Credit Gilliam with the capacity for envisioning such a wonderfully warped universe, but deduct a few points for execution. At their best, his fantasies soar, thrusting us headlong into worlds of limitless possibility. But Doctor Parnassus, written with longtime collaborator Charles McKeown, never quite achieves flight.

The actors implore us to lose ourselves in the Imaginarium, to be seduced by the bizarre and varied places Gilliam imagines, but their enticements are insufficient. The director’s wonderland contains too little wonder. Though sparkling with digital pastels, and filled with the director’s usual surfeit of imagery, it falls short of engaging the mind.

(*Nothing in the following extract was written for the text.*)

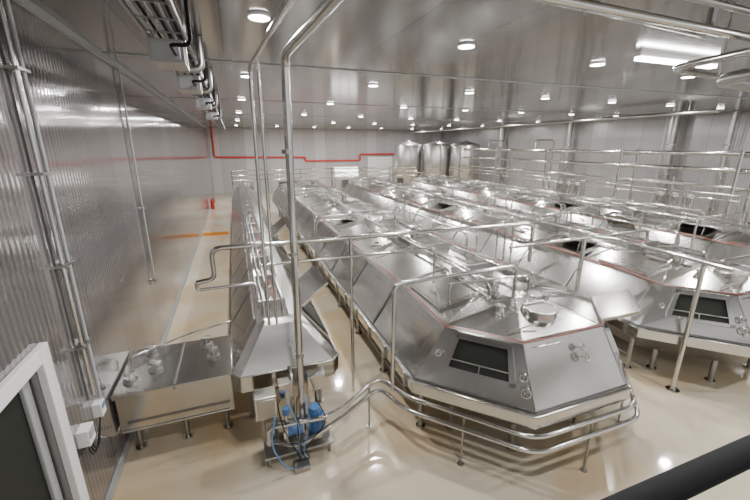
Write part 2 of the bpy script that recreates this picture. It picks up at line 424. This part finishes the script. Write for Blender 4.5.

And so we are left with the performances – Ledger, reportedly suffering from exhaustion throughout the shoot, reminding us again of his brilliance, and the others, including Plummer as the boozy Parnassus, following his electrifying lead. Together, they deliver on the movie’s promise of magic, but this Imaginarium, despite its abundance of CGI spectacle, is incapable of matching their efforts.